Well, one group is on a mission to wake people up to the merits and creative potential of cardboard. This summer, the reDiscover Center, a non-profit makerspace for kids, created Cardboard City, a two month, pop-up, art gallery and art activity center at a storefront at 1231 3rd St Promenade in Santa Monica. It hosts workshops Thursdays -- Sundays and and is open to the public for free. Sadly, it closes its run on August 29.
Now the organizers are looking to expand the program, into other neighborhoods. With that future in mind, they will hold a fundraiser this Thursday. And it should be fun, even though it's online. I'll get to interview the founders of Cardboard City, Jonathan Bijur, Executive Director, and Aaron Kramer, Board President.
Then they will talk with four of the artists who work with the young makers, plus brilliant Santa Monica-based artist Mimi Haddon will put on a performance piece. Mimi is so versatile and unpredictable -- she paints, photographs, works with any and every material that enchants her -- it's hard to know exactly what she will show, but it will delight.
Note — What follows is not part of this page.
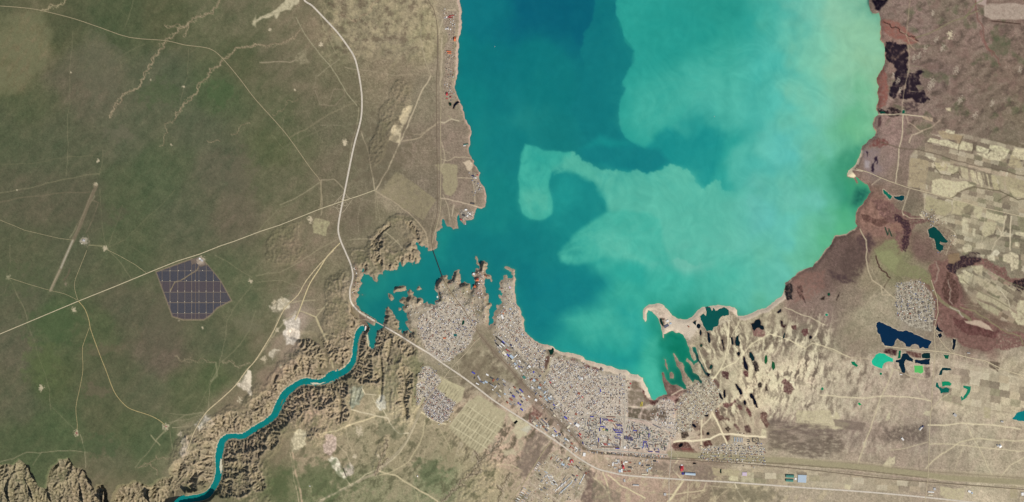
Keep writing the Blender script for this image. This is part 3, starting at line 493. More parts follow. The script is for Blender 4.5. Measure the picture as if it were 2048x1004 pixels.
beach([(1567,585),(1598,543),(1632,523),(1653,497),(1669,472),(1691,468),(1712,458)], 2.2, (196,172,140), .85)
beach([(1713,440),(1715,418),(1725,409)], 2.0, (190,150,122), .7)
beach([(1697,345),(1712,325),(1722,305)], 4, (210,190,156), .9)
beach([(1752,265),(1748,240),(1756,205),(1755,160),(1770,110),(1760,60),(1757,28)], 2, (182,146,112), .8)
paint([(1335,632),(1344,640),(1380,646),(1396,640),(1400,656),(1380,680),(1366,664),(1340,660),(1327,664)], (206,190,166), .9, 2, .1, 4, tex=.12)
paint([(1228,741),(1270,750),(1286,762),(1292,786),(1284,780),(1276,764),(1260,760),(1255,772),(1262,780),(1256,782),(1254,752)], (210,192,166), .85, 2, .1, 5, tex=.15)
paint([(1694,352),(1697,341),(1702,338),(1706,345),(1712,352),(1708,356)], (216,198,160), .95, 1, 0)
region('beach','pale town beach curving along the south shore','beach',[(1062,672),(1106,690),(1180,716),(1256,738),(1290,752),(1302,792),(1296,796),(1286,770),(1260,756),(1220,742),(1160,724),(1100,702),(1060,684)],amp=.05)
region('sand_spit','hooked pale sand spit with a curled western tip','beach',[(1280,600),(1330,600),(1350,632),(1374,636),(1400,610),(1470,606),(1480,626),(1462,622),(1412,612),(1396,640),(1378,676),(1340,662),(1322,668),(1312,640),(1296,626),(1296,648),(1282,640)],amp=.05)
# maroon reed beds and thickets in the dune hollows
RED=(104,76,66)
def reeds(pts, col=RED, a=.85, seed=1, lb=None, soft=1.1, tex=.4):
    w_, m = paint(pts, col, a, soft, .18, seed, minlen=3, tex=tex, ts=4)
    if m.size: C[w_] *= (1+m*(.16*fbm(X[w_], Y[w_], 9, 3, seed+3, .7)+.10*fbm(X[w_], Y[w_], 3.4, 2, seed+5)))[..., None]
reeds([(1324,742),(1332,755),(1340,766),(1350,771),(1366,782),(1376,780),(1384,778),(1392,772),(1378,786),(1356,792),(1340,792),(1318,798),(1308,806),(1298,800),(1312,804),(1334,790)], (124,96,82))
reeds([(1284,776),(1290,790),(1300,800),(1318,800),(1312,812),(1300,808),(1288,798)], (104,72,60))
reeds([(1349,800),(1358,796),(1366,806),(1376,818),(1378,826),(1368,820),(1358,812),(1350,806)], (86,60,54))
reeds([(1442,743),(1450,742),(1458,746),(1458,758),(1452,758),(1444,750)], (92,66,60)); reeds([(1423,762),(1430,756),(1440,770),(1438,776),(1426,774)], (112,90,78))
reeds([(1446,806),(1460,808),(1470,798),(1472,804),(1464,812),(1454,816),(1446,812)], (112,76,66)); reeds([(1434,816),(1440,830),(1460,838),(1458,842),(1438,842),(1430,826)], (108,82,70))
reeds([(1475,808),(1484,812),(1484,820),(1478,820)], (108,80,68)); reeds([(1490,812),(1498,818),(1504,832),(1500,834),(1492,822)], (108,72,62))
reeds([(1488,740),(1496,744),(1496,754),(1490,754)], (100,64,56)); reeds([(1504,724),(1512,722),(1518,742),(1512,744),(1508,734)], (54,46,44))
reeds([(1506,658),(1516,656),(1530,664),(1532,672),(1516,674),(1506,668)], (138,104,88)); reeds([(1516,766),(1522,764),(1523,774),(1517,776)], (60,50,46)); reeds([(1530,768),(1534,768),(1536,780),(1530,782)], (70,56,50))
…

Frank Gehry is the honorary chair for the event. I covered his latest LA project, a home for Youth Orchestra Los Angeles (YOLA) in Inglewood, on this Greater LA story aired in early August. Here he is when I first met him, lounging on his cardboard Bubbles Chaise Longue. The photo was taken by Tim Street-Porter for The Architectural Review, December 1987. All the other pictures above are my snaps of children's work at Cardboard City on 3rd Street Promenade.